In our first-person, selfie, and blog-filled world, it makes big sense that many of the artists on the NWNW bill are creating their own narratives and identities through their work. Dakota Camacho reclaims indigenous Coast Salish identity through traditional ritual and contemporary performance, while Arson Nicki celebrates an anniversary as a drag artist, crafting an individual persona through lip sync and storytelling. Seattle-based Naomi Macalalad Bragin bridges work as a performer and an academic in Little Brown Language, using the tools of hip-hop to examine colonialism in the Philippines. They join Portland artists claire barrera (in an excerpt from her recent Sugar) and Body Home Fat Dance in shifting our vision of the dancing body. Two weekend panel discussions examine the nature of festival performance, while the opening and closing night parties give audiences a chance to see and be seen in a performance environment..

Arson Nicki celebrates an anniversary in style at NWNW. Photo by Kingmon Creative.

The SIDF schedule homes in on dance, but past that category, the offerings are a wild mix, combining local groups with visitors from around the world. If Khambatta has a programming philosophy, it’s finding work that reflects the community it comes from. He grew up in India and Europe, and knew that there was much more going on in other dance communities than we usually see on the touring circuit. “As much as we love Grupo Corpo, you can see them everywhere,” he says. “Wherever I travel I can see the same international companies.”

Hypernova Contemporary Dance reflects founder Rainbow Fletcher’s
ballet and cabaret background. Photo by Danny Boulet/WittyPixel Photography.

SIDF shows us artists who haven’t all hit the road yet: instead, many of these are the companies you would see if you lived in their town. Seattle-based Rainbow Fletcher has been making dance since she was a young woman, mixing straight-ahead modern with her tongue-firmly-in-cheek gig as a cabaret choreographer—her Hypernova Contemporary Dance Company reflects those multiple experiences. Julie Tobiason (formerly with Pacific Northwest Ballet) and ARC Dance Company are some of the dancemakers sketching out the parameters of contemporary ballet. They share stages with nationally know artists like Molissa Fenley and Robert Moses, and guests from outside the U.S. Tchekpo Dan Agbetou brings his self-named company, which represents influences from his current home in Germany and his birthplace in Benin, while Tara Brandel combines a whole encyclopedia of popular culture references with the upright Irish dancing from her background. 
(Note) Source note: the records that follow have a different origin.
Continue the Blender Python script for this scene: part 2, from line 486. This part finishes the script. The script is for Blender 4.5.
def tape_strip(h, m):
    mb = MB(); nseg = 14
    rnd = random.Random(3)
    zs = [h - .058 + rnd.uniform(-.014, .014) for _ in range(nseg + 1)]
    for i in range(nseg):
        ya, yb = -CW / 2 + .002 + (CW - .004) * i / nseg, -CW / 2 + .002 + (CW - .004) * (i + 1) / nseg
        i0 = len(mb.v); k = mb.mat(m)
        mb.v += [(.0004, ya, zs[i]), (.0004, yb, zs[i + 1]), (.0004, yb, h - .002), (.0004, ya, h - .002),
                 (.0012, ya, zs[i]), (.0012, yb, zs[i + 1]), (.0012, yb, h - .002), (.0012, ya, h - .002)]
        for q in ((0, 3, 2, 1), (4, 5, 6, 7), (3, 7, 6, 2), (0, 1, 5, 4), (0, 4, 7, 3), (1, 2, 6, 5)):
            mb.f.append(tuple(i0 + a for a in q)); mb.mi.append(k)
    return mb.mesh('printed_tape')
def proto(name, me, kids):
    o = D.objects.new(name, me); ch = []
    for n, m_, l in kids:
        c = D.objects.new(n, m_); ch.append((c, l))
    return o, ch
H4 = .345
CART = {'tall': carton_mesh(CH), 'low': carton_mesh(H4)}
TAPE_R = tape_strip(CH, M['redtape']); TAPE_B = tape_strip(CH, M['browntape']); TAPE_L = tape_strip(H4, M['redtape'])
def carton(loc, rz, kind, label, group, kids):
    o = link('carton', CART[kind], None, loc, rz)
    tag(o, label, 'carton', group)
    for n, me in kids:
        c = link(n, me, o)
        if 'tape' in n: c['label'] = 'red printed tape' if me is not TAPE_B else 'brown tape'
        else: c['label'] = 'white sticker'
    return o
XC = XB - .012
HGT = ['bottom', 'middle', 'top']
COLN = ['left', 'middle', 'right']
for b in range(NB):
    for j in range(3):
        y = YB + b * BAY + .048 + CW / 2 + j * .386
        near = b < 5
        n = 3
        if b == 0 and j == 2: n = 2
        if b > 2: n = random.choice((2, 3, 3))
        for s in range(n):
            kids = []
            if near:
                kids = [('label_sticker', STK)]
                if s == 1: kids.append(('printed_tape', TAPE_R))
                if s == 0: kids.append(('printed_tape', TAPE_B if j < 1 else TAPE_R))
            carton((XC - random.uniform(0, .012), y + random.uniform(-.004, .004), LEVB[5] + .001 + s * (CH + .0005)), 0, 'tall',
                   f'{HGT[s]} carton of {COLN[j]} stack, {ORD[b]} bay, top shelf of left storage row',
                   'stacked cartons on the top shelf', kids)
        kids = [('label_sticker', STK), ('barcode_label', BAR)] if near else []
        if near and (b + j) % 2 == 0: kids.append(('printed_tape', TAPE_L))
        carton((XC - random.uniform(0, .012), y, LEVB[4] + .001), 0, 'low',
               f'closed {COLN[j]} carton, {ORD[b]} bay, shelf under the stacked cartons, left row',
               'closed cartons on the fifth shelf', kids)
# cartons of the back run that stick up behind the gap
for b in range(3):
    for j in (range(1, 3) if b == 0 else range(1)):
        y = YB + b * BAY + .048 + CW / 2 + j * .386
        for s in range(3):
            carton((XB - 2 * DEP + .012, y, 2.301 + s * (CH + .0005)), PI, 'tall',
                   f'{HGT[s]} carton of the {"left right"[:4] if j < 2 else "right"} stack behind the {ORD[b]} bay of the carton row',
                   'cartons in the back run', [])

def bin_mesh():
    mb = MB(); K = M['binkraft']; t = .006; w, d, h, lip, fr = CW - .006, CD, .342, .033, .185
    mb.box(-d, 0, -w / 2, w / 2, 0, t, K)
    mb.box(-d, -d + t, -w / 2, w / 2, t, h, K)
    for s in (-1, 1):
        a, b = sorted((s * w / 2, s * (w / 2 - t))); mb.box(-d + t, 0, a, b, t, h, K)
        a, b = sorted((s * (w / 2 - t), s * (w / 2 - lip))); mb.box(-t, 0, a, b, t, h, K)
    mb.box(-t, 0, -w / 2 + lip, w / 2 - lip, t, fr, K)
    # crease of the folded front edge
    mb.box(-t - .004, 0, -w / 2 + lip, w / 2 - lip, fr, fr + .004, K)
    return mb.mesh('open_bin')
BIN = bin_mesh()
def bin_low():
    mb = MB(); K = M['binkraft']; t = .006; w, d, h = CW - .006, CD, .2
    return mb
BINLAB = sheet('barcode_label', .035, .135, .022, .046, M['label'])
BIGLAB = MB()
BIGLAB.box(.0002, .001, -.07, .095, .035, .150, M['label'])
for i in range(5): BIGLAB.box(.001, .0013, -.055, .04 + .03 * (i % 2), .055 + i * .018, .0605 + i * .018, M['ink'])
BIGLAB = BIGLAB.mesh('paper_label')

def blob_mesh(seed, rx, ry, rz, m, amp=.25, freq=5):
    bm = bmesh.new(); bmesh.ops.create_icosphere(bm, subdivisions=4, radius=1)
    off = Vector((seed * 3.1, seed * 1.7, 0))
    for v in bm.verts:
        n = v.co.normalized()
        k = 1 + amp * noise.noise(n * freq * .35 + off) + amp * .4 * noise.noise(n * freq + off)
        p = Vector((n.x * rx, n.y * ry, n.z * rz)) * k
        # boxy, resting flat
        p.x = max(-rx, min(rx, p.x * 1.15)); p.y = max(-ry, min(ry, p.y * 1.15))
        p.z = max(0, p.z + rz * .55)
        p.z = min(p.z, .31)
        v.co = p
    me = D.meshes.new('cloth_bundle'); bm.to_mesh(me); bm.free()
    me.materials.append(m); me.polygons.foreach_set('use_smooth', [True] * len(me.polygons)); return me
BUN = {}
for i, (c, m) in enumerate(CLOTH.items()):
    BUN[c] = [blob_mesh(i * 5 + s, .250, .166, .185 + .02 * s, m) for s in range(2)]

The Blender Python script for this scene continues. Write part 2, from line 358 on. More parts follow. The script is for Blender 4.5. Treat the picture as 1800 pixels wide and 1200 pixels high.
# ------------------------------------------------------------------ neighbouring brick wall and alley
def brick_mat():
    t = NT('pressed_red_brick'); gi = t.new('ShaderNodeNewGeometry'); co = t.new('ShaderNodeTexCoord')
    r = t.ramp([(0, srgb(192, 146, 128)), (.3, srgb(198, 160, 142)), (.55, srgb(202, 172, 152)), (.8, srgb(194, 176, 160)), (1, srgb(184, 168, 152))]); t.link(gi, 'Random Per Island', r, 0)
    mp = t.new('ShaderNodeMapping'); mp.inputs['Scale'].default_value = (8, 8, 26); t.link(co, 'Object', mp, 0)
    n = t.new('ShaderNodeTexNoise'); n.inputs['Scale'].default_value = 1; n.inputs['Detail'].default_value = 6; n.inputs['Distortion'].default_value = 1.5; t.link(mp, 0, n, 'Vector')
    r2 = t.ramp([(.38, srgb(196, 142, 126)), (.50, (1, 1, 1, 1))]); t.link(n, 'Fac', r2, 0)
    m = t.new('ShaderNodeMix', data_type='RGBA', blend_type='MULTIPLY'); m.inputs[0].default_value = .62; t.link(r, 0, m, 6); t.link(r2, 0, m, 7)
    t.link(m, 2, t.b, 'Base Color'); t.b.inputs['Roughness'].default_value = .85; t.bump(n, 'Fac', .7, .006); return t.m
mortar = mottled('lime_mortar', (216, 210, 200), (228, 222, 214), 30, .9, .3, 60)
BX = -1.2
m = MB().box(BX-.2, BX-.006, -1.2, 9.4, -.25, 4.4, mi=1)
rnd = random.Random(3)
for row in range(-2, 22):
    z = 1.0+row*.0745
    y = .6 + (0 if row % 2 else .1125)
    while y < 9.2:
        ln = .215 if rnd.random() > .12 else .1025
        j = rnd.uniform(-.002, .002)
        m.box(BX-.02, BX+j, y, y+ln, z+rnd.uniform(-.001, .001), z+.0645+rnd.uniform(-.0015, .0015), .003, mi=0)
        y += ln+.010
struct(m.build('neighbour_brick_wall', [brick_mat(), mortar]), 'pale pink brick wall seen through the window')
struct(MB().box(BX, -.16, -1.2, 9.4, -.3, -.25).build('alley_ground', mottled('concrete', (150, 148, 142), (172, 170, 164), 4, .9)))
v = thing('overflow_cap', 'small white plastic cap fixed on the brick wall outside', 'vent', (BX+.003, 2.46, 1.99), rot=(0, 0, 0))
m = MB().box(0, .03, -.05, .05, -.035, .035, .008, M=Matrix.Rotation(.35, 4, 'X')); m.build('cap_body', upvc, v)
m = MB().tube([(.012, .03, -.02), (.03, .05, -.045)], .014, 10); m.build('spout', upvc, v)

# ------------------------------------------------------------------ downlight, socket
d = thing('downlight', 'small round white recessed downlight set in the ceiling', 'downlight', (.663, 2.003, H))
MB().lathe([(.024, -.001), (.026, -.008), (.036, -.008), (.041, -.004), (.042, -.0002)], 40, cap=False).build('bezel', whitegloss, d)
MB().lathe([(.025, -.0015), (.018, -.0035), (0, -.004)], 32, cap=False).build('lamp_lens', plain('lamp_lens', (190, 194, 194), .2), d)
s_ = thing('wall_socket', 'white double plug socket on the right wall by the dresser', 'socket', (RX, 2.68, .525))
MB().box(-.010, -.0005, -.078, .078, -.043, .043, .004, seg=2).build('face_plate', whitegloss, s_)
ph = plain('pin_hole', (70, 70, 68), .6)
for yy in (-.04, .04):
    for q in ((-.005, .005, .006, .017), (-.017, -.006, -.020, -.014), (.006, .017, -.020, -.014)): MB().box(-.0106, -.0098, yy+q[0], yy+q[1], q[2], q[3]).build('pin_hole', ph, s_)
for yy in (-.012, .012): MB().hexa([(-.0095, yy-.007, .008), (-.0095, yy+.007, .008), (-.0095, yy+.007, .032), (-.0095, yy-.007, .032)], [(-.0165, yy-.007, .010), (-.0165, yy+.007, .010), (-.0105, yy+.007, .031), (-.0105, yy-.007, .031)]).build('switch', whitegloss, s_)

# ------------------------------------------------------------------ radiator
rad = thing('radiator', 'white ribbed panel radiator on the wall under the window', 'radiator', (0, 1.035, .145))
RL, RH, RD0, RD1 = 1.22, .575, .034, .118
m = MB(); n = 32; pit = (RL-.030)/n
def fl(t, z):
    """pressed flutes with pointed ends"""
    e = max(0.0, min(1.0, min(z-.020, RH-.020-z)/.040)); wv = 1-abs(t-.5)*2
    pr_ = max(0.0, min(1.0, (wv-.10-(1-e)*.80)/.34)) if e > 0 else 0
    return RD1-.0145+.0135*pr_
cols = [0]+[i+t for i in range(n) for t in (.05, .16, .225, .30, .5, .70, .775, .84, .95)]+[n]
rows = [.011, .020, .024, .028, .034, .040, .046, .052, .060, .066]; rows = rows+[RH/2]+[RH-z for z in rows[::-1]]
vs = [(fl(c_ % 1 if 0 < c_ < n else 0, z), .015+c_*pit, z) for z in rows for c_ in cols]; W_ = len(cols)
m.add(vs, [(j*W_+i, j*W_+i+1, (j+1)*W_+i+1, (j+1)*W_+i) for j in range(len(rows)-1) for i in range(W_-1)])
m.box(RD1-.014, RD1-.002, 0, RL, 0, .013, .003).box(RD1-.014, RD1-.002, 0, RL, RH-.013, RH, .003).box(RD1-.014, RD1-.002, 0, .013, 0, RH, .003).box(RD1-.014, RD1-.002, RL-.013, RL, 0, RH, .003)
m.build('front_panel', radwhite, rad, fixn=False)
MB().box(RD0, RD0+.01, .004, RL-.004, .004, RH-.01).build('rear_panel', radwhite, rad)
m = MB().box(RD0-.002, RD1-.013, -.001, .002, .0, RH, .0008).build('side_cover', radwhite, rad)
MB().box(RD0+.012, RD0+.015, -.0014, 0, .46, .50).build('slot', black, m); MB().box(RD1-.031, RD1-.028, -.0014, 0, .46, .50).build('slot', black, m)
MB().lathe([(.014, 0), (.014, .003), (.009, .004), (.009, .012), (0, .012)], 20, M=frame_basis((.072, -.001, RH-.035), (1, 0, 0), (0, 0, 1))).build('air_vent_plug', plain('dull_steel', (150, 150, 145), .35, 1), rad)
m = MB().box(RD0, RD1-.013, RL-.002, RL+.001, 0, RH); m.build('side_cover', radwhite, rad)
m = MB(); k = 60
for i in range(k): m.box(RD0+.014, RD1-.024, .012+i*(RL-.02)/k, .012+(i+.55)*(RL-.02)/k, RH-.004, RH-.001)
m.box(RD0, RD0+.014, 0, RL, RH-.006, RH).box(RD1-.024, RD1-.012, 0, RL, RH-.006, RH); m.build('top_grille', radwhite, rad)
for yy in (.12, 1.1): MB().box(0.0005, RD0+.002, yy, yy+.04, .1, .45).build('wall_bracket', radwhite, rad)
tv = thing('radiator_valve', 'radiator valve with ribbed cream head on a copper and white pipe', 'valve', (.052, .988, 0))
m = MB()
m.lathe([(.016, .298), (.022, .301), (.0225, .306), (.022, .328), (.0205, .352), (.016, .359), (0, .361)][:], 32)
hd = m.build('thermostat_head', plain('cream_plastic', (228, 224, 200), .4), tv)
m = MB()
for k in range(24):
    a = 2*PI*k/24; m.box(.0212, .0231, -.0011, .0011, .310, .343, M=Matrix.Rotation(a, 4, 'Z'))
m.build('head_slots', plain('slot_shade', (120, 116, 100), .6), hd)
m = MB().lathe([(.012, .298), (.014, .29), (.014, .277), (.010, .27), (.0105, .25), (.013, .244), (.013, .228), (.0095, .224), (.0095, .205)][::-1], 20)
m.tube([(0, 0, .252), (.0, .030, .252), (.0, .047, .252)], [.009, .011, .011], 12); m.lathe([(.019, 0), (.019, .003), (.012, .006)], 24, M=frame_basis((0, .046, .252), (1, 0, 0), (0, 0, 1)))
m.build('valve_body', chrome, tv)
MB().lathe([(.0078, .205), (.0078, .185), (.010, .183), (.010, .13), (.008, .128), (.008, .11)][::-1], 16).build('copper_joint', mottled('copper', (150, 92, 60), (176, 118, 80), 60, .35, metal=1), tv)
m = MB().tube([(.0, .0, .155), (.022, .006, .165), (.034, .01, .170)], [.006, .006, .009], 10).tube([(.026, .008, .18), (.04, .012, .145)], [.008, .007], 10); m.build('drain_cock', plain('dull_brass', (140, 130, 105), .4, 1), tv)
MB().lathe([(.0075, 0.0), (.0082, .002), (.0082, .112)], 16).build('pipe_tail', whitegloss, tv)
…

Tchekpo Dan Agbetou shares cultural influences from Germany and Benin.
Photo by Elisabeth Masé.

Alongside three weekends of mainstage performance, SIDF has a equally diverse collection of special events, from a pair of shows that put a spotlight on Seattle dancemakers and contemporary ballet to a group of choreographic fellows enrolled in a unique program designed to help mid-career artists develop both their vision and their administrative skills. The James Ray Residency offers studio and rehearsal time, as many other resident programs do, but it also brings participating artists into contact with branding and marketing professionals, administrative specialists, and other technicians, giving them the skills to develop and maintain a long-term practice. This year there’s also a new attraction: Pitchfest, which brings together dancemakers, funders, and presenters for a kind of cocktail party elevator-pitch opportunity.

With this much dance available in June, the biggest challenge is organizing your calendar. Locals dip in and out of the theater all month, but visitors need to make a more concentrated plan. Our current penchant for binge-watching can serve this need, allowing us to pack multiple performances into minimal time. NWNW has taken a page from Netflix, presenting two marathon events on the weekend, so that both Saturday and Sunday have the complete line-up. Surround that with some of the programming from SIDF, and it’s a chance for a big dance-art road trip. Save the Grand Canyon for later, and head north for another kind of natural wonder.